Today on Brookings Cafeteria Podcast, Isabel Sawhill is talking about family formation, social mobility, and her new book, Generation Unbound: Drifting into Sex and Parenthood without Marriage.

You can listen in here:

If you don’t have time to listen to the whole thing, here are the six big takeaways from the podcast:

On gaps in family formation:

At 2:50:  “For all the talk about income inequality and the gaps that are arising there, there are also gaps in education, and there are gaps in family structure and in parenting styles that are also creating very unequal starts for American children.”

On unwed childbearing:

At 5:30: “Unwed childbearing is getting close to being the ‘new normal’ for women under 30— the proportion of all children born outside of marriage is now over 50%. So we’re at kind of a tipping point here in our society about whether marriage is going to be the standard way to raise children or whether most of them are going to be raised outside of marriage.”

On the “marriage-go-round”:

At 7:50: “Most of the time the cohabiting partner is the father of the child. And then he often leaves. And then there may be a new partner and a new child from the new relationship—and the mother may do the same thing. So we not only have a problem of these couples breaking up but we have them forming new partnerships and having additional children with the new partners. And I call that the “marriage-go-round” or rather I should say Kathy Edin1 calls it the “marriage-go-round.” I have sometimes called it “musical partnerships.”

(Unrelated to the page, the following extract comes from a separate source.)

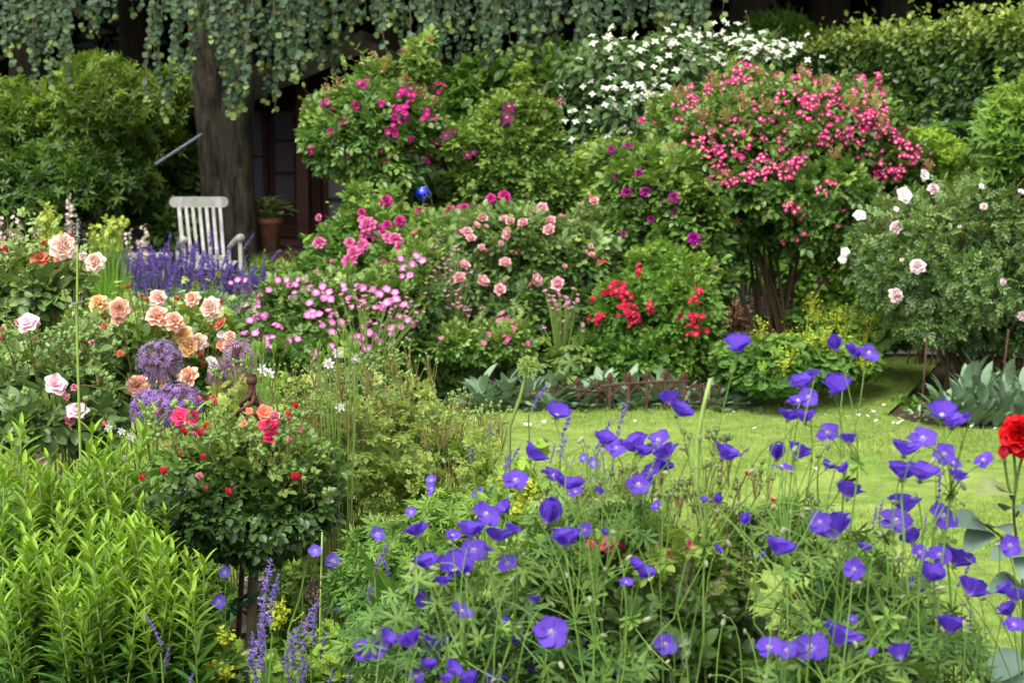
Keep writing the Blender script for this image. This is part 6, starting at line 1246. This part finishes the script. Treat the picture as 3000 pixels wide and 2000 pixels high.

On deciding to have children:

At 16:31: “We need to have people take responsibility and make explicit choices about when to have children, whether to have children, who to have children with—and not to treat it so casually. Because after all children are what should matter for the future.”

On birth control:

At 18:33: “We haven’t done enough in this country to both inform women about their birth control choices, make them accessible and make them affordable.”

On social mobility:

At 28:00: “Where I finally come out is to argue that if we want more social mobility, more opportunity in America, we have to do two things. First of all we have to provide the effective programs from early childhood education all the way through a better K-12 system, more access to college, and technical training—we have to do all that stuff. But we also have to worry about personal responsibility and whether people are taking charge and not drifting into early childbearing and partnering with people that may not be good, long-term stable partners.”

1 Correction: The phrase “marriage-go-round” was originally used in sociologist Andrew Cherlin’s book of the same name. The phenomenon has, however,  also been referred to by Edin as the “family-go-round.”